A New Era

From the desk of Alice…

As 2013 is arriving, I am sitting at my kitchen table on a work holiday, typing on a wireless laptop and scheduling this blog to post in the future when I am no longer at my computer.  My iPhone is nearby with my calendar at my fingertips and I am texting with friends and checking emails while listening to music on a playlist that I created.  Every now and then, I take a break and check Facebook just to indulge myself.  I have a car with electric doors, haven’t used a paper map in years, and can order movies from my living room.

If I rewind 20 years to New Year’s Eve 1993, it was half-way through my first year teaching.  I think I slept most of the holiday break in an effort to catch up on the sleep I lost my first semester teaching.  I have fond memories of that New Year’s when I reunited with some college/childhood friends and we rang in the new year as “grown ups”.

In that first year of teaching, I literally had a reel to reel film projector in my classroom and there may have been 3 computers in the entire school.  I certainly had no computer at my house, no internet existed and the word “blog” had not been invented yet. There was no such thing as email or Google in my world.  The North Carolina Standard Course of Study existed, but no one could actually find one and we certainly didn’t connect it to the goals in our lesson planning.  The End of Grade tests had not been invented, No Child Left Behind had not been passed, and The Common Core was not even a twinkle in anyone’s eye.  I had no clear direction with my instruction and honestly, no one cared.  It was a different time.
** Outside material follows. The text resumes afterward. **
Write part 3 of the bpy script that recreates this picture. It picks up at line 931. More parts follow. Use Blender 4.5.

I have been thinking about this a lot lately- how this is a new era of education.  We have new teacher evaluation instruments, the Common Core has arrived, and we have resources at our fingertips in a way we could never have imagined.  This new era is exciting to me as a professional educator because I am hopeful of the incredible things that can take place in our schools and classrooms.  I stand in awe of teachers who continue to love, teach, and grow each student in this new era.
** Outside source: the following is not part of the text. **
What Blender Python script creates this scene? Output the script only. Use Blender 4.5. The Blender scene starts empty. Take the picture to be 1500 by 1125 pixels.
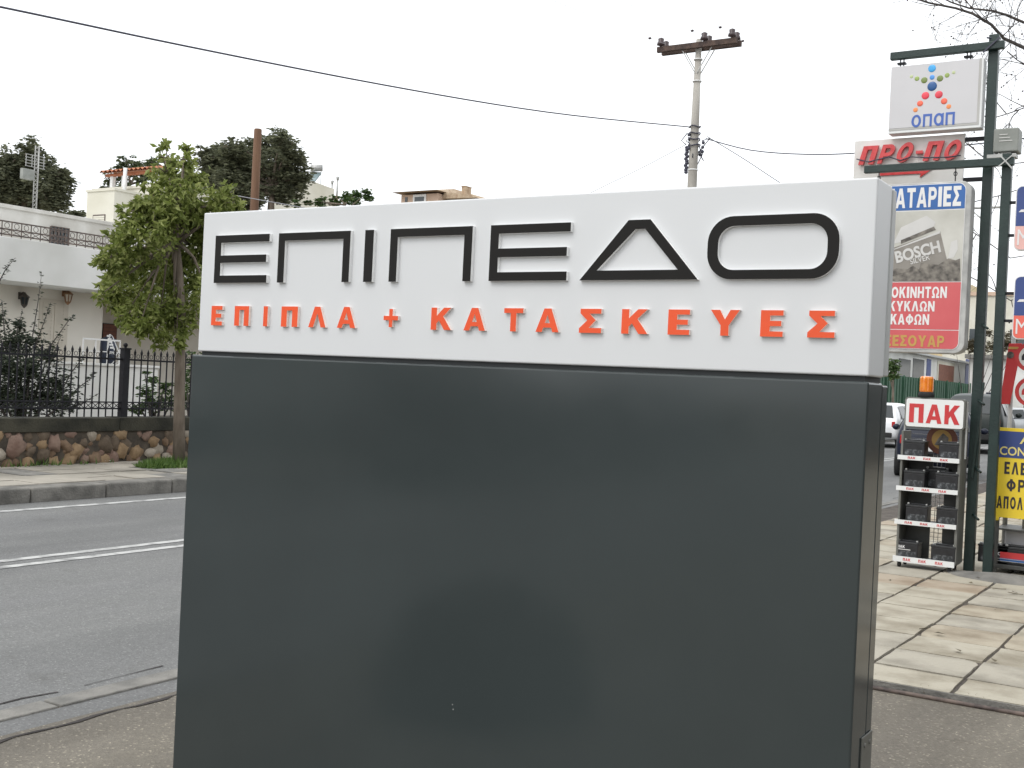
import bpy, bmesh, math, random
from mathutils import Vector, Matrix
R = math.radians
sc = bpy.context.scene
# ------------------------------------------------------------------ camera, sky, sun, exposure
CAM_Z = 1.55
FPX = 1700.0                       # focal length in pixels of the 1500 wide photograph
YAW, PITCH, ROLL = R(32.4), R(-0.12), R(2.75)
cam_d = bpy.data.cameras.new('camera')
cam_d.sensor_width = 36.0
cam_d.lens = FPX / 1500.0 * 36.0
cam_d.clip_start = 0.05
cam_d.clip_end = 2000
cam = bpy.data.objects.new('camera', cam_d)
sc.collection.objects.link(cam)
CROT = Matrix.Rotation(YAW, 3, 'Z') @ Matrix.Rotation(R(90) + PITCH, 3, 'X') @ Matrix.Rotation(ROLL, 3, 'Z')
cam.matrix_world = Matrix.Translation((0, 0, CAM_Z)) @ CROT.to_4x4()
sc.camera = cam

SUN_EL, SUN_AZ = R(52), R(200)     # azimuth measured clockwise from +Y
w = bpy.data.worlds.new('World'); sc.world = w; w.use_nodes = True
nt = w.node_tree
bgn = nt.nodes['Background']
sky = nt.nodes.new('ShaderNodeTexSky'); sky.sky_type = 'NISHITA'; sky.sun_disc = False
sky.sun_elevation = SUN_EL; sky.sun_rotation = SUN_AZ
sky.air_density = 1.0; sky.dust_density = 4.0; sky.ozone_density = 1.0
hs = nt.nodes.new('ShaderNodeHueSaturation'); hs.inputs['Saturation'].default_value = 0.12
nt.links.new(sky.outputs[0], hs.inputs['Color'])
mx = nt.nodes.new('ShaderNodeMixRGB'); mx.inputs[0].default_value = 0.7
mx.inputs[2].default_value = (9.8, 10.1, 10.4, 1)
nt.links.new(hs.outputs[0], mx.inputs[1])
nt.links.new(mx.outputs[0], bgn.inputs[0])
bgn.inputs[1].default_value = 0.13
sd = bpy.data.lights.new('sun', 'SUN'); sd.energy = 0.6; sd.angle = R(25); sd.color = (1, .96, .9)
so = bpy.data.objects.new('sun', sd); sc.collection.objects.link(so)
sdir = Vector((math.sin(SUN_AZ) * math.cos(SUN_EL), math.cos(SUN_AZ) * math.cos(SUN_EL), math.sin(SUN_EL)))
so.rotation_euler = sdir.to_track_quat('Z', 'Y').to_euler()
sc.view_settings.view_transform = 'Standard'; sc.view_settings.look = 'None'
sc.view_settings.gamma = 1.0
sc.view_settings.exposure = 0.45
sc.cycles.max_bounces = 6
sc.cycles.use_denoising = True

# ------------------------------------------------------------------ pixel helpers (1500x1125 photograph)
C0 = Vector((0, 0, CAM_Z))
def ray(px, py):
    return CROT @ Vector(((px - 750) / FPX, -(py - 562.5) / FPX, -1))
def on_y(px, py, y):
    d = ray(px, py); return C0 + d * (y / d.y)
def on_x(px, py, x):
    d = ray(px, py); return C0 + d * (x / d.x)
def on_z(px, py, z=0.0):
    d = ray(px, py); return C0 + d * ((z - CAM_Z) / d.z)
def at_d(px, py, D):
    return C0 + ray(px, py) * D

# ------------------------------------------------------------------ materials
def lin(r, g, b):
    f = lambda c: (c / 255 / 12.92) if c / 255 <= .04045 else ((c / 255 + .055) / 1.055) ** 2.4
    return (f(r), f(g), f(b))
def mat(name, rgb, rough=.6, var=.08, scale=4.0, bump=0.0, bscale=60.0, metal=0.0, rgb2=None, coat=0.0, detail=6, spec=.5, fac=(.35, .65), stretch=None):
    m = bpy.data.materials.new(name); m.use_nodes = True
    t = m.node_tree; b = t.nodes['Principled BSDF']
    b.inputs['Roughness'].default_value = rough; b.inputs['Metallic'].default_value = metal
    b.inputs['Coat Weight'].default_value = coat; b.inputs['Specular IOR Level'].default_value = spec
    tc = t.nodes.new('ShaderNodeTexCoord')
    src = tc.outputs['Object']
    if stretch:
        mp = t.nodes.new('ShaderNodeMapping'); mp.inputs['Scale'].default_value = stretch
        t.links.new(src, mp.inputs[0]); src = mp.outputs[0]
    n = t.nodes.new('ShaderNodeTexNoise'); n.inputs['Scale'].default_value = scale; n.inputs['Detail'].default_value = detail
    t.links.new(src, n.inputs['Vector'])
    r = t.nodes.new('ShaderNodeValToRGB')
    c2 = rgb2 if rgb2 else tuple(min(1, c * (1 + var)) for c in rgb)
    c1 = rgb if rgb2 else tuple(c * (1 - var) for c in rgb)
    r.color_ramp.elements[0].position = fac[0]; r.color_ramp.elements[1].position = fac[1]
    r.color_ramp.elements[0].color = (*c1, 1); r.color_ramp.elements[1].color = (*c2, 1)
    t.links.new(n.outputs['Fac'], r.inputs[0]); t.links.new(r.outputs[0], b.inputs['Base Color'])
    if bump:
        n2 = t.nodes.new('ShaderNodeTexNoise'); n2.inputs['Scale'].default_value = bscale; n2.inputs['Detail'].default_value = 5
        t.links.new(src, n2.inputs['Vector'])
        bp = t.nodes.new('ShaderNodeBump'); bp.inputs['Strength'].default_value = bump; bp.inputs['Distance'].default_value = .02
        t.links.new(n2.outputs['Fac'], bp.inputs['Height']); t.links.new(bp.outputs[0], b.inputs['Normal'])
    return m
def asphalt(name, base, light, spk, spk_scale=220, big=.35, warm=None):
    m = bpy.data.materials.new(name); m.use_nodes = True; t = m.node_tree; b = t.nodes['Principled BSDF']
    b.inputs['Roughness'].default_value = .85
    tc = t.nodes.new('ShaderNodeTexCoord')
    mp = t.nodes.new('ShaderNodeMapping'); mp.inputs['Scale'].default_value = (1, .25, 1)
    t.links.new(tc.outputs['Object'], mp.inputs[0])
    n = t.nodes.new('ShaderNodeTexNoise'); n.inputs['Scale'].default_value = big * 3; n.inputs['Detail'].default_value = 8; n.inputs['Roughness'].default_value = .65
    t.links.new(mp.outputs[0], n.inputs['Vector'])
    r = t.nodes.new('ShaderNodeValToRGB'); r.color_ramp.elements[0].position = .35; r.color_ramp.elements[1].position = .68
    r.color_ramp.elements[0].color = (*base, 1); r.color_ramp.elements[1].color = (*light, 1)
    t.links.new(n.outputs['Fac'], r.inputs[0])
    v = t.nodes.new('ShaderNodeTexVoronoi'); v.inputs['Scale'].default_value = spk_scale / 2.2
    t.links.new(tc.outputs['Object'], v.inputs['Vector'])
    sep = t.nodes.new('ShaderNodeSeparateColor'); t.links.new(v.outputs['Color'], sep.inputs[0])
    mr = t.nodes.new('ShaderNodeValToRGB')
    mr.color_ramp.elements[0].color = (.78, .78, .78, 1); mr.color_ramp.elements[1].color = (1.12, 1.12, 1.12, 1)
    e = mr.color_ramp.elements.new(.93); e.color = (1.08, 1.08, 1.08, 1)
    mr.color_ramp.elements[-1].color = (1 + spk, 1 + spk, 1 + spk * .95, 1)
    t.links.new(sep.outputs[0], mr.inputs[0])
    mu = t.nodes.new('ShaderNodeMixRGB'); mu.blend_type = 'MULTIPLY'; mu.inputs[0].default_value = 1
    t.links.new(r.outputs[0], mu.inputs[1]); t.links.new(mr.outputs[0], mu.inputs[2])
    # faint wheel-path bands running along the road
    mpb = t.nodes.new('ShaderNodeMapping'); mpb.inputs['Scale'].default_value = (1, .02, 1); t.links.new(tc.outputs['Object'], mpb.inputs[0])
    nb = t.nodes.new('ShaderNodeTexNoise'); nb.inputs['Scale'].default_value = 1.3; nb.inputs['Detail'].default_value = 3; t.links.new(mpb.outputs[0], nb.inputs['Vector'])
    rb = t.nodes.new('ShaderNodeValToRGB'); rb.color_ramp.elements[0].position = .38; rb.color_ramp.elements[1].position = .62
    rb.color_ramp.elements[0].color = (.87, .87, .88, 1); rb.color_ramp.elements[1].color = (1.08, 1.08, 1.07, 1)
    t.links.new(nb.outputs['Fac'], rb.inputs[0])
    mub = t.nodes.new('ShaderNodeMixRGB'); mub.blend_type = 'MULTIPLY'; mub.inputs[0].default_value = 1
    t.links.new(mu.outputs[0], mub.inputs[1]); t.links.new(rb.outputs[0], mub.inputs[2]); mu = mub
    # sparse dark stains
    n3 = t.nodes.new('ShaderNodeTexNoise'); n3.inputs['Scale'].default_value = 2.6; n3.inputs['Detail'].default_value = 9; n3.inputs['Roughness'].default_value = .7
    t.links.new(tc.outputs['Object'], n3.inputs['Vector'])
    r3 = t.nodes.new('ShaderNodeValToRGB'); r3.color_ramp.elements[0].position = .30; r3.color_ramp.elements[1].position = .42
    r3.color_ramp.elements[0].color = (.8, .79, .77, 1); r3.color_ramp.elements[1].color = (1, 1, 1, 1)
    t.links.new(n3.outputs['Fac'], r3.inputs[0])
    mu2 = t.nodes.new('ShaderNodeMixRGB'); mu2.blend_type = 'MULTIPLY'; mu2.inputs[0].default_value = 1
    t.links.new(mu.outputs[0], mu2.inputs[1]); t.links.new(r3.outputs[0], mu2.inputs[2])
    t.links.new(mu2.outputs[0], b.inputs['Base Color'])
    bp = t.nodes.new('ShaderNodeBump'); bp.inputs['Strength'].default_value = .6; bp.inputs['Distance'].default_value = .006
    t.links.new(v.outputs['Distance'], bp.inputs['Height']); t.links.new(bp.outputs[0], b.inputs['Normal'])
    return m
def leafmat(name, dark, mid, light, trans=.35):
    m = bpy.data.materials.new(name); m.use_nodes = True; t = m.node_tree; b = t.nodes['Principled BSDF']
    b.inputs['Roughness'].default_value = .5; b.inputs['Specular IOR Level'].default_value = .3
    g = t.nodes.new('ShaderNodeNewGeometry')
    r = t.nodes.new('ShaderNodeValToRGB')
    r.color_ramp.elements[0].color = (*dark, 1); r.color_ramp.elements[1].color = (*light, 1)
    e = r.color_ramp.elements.new(.5); e.color = (*mid, 1)
    t.links.new(g.outputs['Random Per Island'], r.inputs[0]); t.links.new(r.outputs[0], b.inputs['Base Color'])
    tr = t.nodes.new('ShaderNodeBsdfTranslucent'); t.links.new(r.outputs[0], tr.inputs[0])
    ms = t.nodes.new('ShaderNodeMixShader'); ms.inputs[0].default_value = trans
    out = t.nodes['Material Output']
    t.links.new(b.outputs[0], ms.inputs[1]); t.links.new(tr.outputs[0], ms.inputs[2]); t.links.new(ms.outputs[0], out.inputs[0])
    return m
def uneven_gloss(m, lo, hi):
    t = m.node_tree; b = t.nodes['Principled BSDF']; tc = t.nodes.new('ShaderNodeTexCoord')
    n = t.nodes.new('ShaderNodeTexNoise'); n.inputs['Scale'].default_value = 2.2; n.inputs['Detail'].default_value = 9; n.inputs['Roughness'].default_value = .6
    t.links.new(tc.outputs['Object'], n.inputs['Vector'])
    mr = t.nodes.new('ShaderNodeMapRange'); mr.inputs['From Min'].default_value = .3; mr.inputs['From Max'].default_value = .7; mr.inputs['To Min'].default_value = lo; mr.inputs['To Max'].default_value = hi
    t.links.new(n.outputs['Fac'], mr.inputs['Value']); t.links.new(mr.outputs[0], b.inputs['Roughness'])
    n2 = t.nodes.new('ShaderNodeTexNoise'); n2.inputs['Scale'].default_value = 1.6; n2.inputs['Detail'].default_value = 1
    t.links.new(tc.outputs['Object'], n2.inputs['Vector'])
    bp = t.nodes.new('ShaderNodeBump'); bp.inputs['Strength'].default_value = .25; bp.inputs['Distance'].default_value = .004     # sheet metal is never quite flat
    t.links.new(n2.outputs['Fac'], bp.inputs['Height']); t.links.new(bp.outputs[0], b.inputs['Normal'])
def glassy(name, rgb, rough=.08):
    return mat(name, rgb, rough=rough, var=.1, scale=1, spec=.6)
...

As 2013 unfolds in your school and classroom, I challenge you to live in this year.  Resist the urge to teach like I did 20 years ago and instead, lean into this new era just a little.
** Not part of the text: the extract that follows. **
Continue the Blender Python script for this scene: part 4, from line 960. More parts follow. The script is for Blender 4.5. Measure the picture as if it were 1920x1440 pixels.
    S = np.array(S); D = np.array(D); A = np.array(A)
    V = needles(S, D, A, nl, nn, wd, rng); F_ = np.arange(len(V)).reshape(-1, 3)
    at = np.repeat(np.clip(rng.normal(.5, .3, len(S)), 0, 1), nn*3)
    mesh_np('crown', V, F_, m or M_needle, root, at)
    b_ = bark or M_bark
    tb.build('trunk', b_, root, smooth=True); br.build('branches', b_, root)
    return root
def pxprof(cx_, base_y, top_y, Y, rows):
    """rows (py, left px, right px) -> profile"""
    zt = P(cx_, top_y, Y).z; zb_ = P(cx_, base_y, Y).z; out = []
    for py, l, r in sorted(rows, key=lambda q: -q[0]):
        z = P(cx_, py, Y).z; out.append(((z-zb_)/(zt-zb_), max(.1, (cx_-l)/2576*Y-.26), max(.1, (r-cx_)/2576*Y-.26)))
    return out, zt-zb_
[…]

Give yourself permission to try a new approach and have it not go perfectly.

Give yourself time to play with new materials, understand text complexity, and figure out how to help students problem solve one small day at a time.

Give yourself the patience you used to give your students.

Give yourself credit when it goes well.

Give yourself grace (and those around you) when it all seems so overwhelming.

Above all, be thankful that it is not 1993.  Our students need you in 2013 because this is the era in which they will have to survive.